Do not forget about your Crosscable when updating an EZControl XS1

No SEO friendly title in my mind, there was nothing better to describe tonight’s uproar while upgrading some part of my home automation environment.

I don’t always change a running system. But when I do, I break it for sure. And of course, when I change something, I always change literally everything at once.

While following some rules strictly during my work day, such as

  • never change a running system ,
  • change one thing at a time and
  • don’t use beta software in a production environment

I definitely forget about those rules once I am at home. Therefore, I fiddle around with my home WiFi for days, upgrading everything to IEEE 802.11n including a new full duplex repeater and new access points with exotic chipsets requiring very specific build of DD-WRT.

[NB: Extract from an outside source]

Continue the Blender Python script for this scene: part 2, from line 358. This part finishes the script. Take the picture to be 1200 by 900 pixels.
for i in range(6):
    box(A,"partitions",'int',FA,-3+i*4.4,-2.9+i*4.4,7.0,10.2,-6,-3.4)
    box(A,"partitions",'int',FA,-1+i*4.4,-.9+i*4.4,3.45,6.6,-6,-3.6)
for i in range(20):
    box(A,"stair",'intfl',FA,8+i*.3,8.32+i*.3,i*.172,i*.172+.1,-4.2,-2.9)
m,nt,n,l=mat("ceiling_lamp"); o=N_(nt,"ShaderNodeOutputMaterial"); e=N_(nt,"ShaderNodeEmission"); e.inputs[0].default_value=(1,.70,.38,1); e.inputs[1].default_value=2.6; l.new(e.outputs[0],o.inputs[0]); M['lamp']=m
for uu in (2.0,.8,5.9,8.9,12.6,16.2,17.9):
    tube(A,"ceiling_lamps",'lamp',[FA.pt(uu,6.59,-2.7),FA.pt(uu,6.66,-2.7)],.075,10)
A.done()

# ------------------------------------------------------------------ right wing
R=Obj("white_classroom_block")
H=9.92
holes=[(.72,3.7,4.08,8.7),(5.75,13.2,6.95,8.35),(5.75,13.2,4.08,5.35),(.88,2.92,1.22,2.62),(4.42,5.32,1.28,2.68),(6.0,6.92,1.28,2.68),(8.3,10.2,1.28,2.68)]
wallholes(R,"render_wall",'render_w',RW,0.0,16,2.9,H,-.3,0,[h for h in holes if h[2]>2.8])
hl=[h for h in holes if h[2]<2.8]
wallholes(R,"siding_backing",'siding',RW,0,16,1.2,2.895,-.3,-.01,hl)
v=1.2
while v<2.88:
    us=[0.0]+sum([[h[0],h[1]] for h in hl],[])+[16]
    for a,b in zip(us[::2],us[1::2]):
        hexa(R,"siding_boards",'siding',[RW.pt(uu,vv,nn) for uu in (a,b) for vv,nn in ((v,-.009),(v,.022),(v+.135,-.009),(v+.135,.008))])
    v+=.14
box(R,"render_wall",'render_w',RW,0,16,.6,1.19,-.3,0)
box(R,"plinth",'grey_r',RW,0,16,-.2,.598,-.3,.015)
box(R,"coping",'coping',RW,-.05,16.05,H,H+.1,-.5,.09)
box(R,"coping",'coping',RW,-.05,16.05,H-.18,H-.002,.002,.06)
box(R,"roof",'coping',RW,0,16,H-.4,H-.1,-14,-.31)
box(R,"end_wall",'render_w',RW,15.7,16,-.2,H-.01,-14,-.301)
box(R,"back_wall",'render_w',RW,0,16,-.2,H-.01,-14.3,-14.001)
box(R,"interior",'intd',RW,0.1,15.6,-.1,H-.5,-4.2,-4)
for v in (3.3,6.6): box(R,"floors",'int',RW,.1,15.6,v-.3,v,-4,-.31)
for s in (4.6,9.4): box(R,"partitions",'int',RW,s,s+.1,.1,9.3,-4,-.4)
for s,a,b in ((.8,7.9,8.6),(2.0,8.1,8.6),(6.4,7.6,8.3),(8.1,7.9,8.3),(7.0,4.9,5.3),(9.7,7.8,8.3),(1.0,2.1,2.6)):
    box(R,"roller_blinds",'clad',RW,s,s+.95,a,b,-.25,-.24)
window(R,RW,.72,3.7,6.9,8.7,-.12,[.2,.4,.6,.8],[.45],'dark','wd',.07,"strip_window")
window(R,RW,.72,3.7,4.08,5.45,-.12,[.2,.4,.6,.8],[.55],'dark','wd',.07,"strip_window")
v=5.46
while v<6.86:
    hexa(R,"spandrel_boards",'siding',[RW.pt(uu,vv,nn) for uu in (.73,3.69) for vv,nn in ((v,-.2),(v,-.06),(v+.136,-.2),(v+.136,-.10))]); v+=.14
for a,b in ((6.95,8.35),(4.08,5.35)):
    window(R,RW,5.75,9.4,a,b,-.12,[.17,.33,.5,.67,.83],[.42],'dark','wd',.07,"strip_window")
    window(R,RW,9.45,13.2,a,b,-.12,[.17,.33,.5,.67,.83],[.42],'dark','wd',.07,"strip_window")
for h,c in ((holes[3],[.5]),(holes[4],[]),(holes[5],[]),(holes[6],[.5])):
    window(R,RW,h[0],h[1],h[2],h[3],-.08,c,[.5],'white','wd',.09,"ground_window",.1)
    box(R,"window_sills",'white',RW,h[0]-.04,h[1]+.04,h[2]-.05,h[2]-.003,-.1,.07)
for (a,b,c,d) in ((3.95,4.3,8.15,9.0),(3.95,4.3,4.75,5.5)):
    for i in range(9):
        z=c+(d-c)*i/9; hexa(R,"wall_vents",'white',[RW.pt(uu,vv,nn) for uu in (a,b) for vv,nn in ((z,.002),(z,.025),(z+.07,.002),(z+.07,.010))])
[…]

Still debugging slow pings, lags and randomly missing segments of my network, I also decided to upgrade my EZControl XS1 to the very latest available (beta) firmware.

Once I shut down the device in its bootloader mode, and tried to uploaded the latest firmware (via browser), the HTTP request failed and every single browser on any OS told me the page wasn’t able to be displayed. Once back to the bootloader, it told me the uploaded firmware check failed. Hitting the browsers refresh button did not help a lot either. That’s the way how you brick a $300 gadget in seconds like a boss.

Crossover CableAs anybody would do in such a moment, I dug into my box with long forgotten network cables and picked the very only crossover cable probably exiting within the range of two hours driving. Hail to me, still owning one.

No kidding, most of todays kids won’t even know such a thing did exist. Actually, it’s the sort of cable one used long time before wireless. Before the age of switches, routers and hubs at a time when one tried to connect to machines via ethernet directly.

Connected to the XS1 via the crossover cable, there is absolutely no problem uploading the firmware. When performing the same operation via wireless, there goes something wrong in layer 2 or 3 or maybe 4 – or not. We eventually will never know.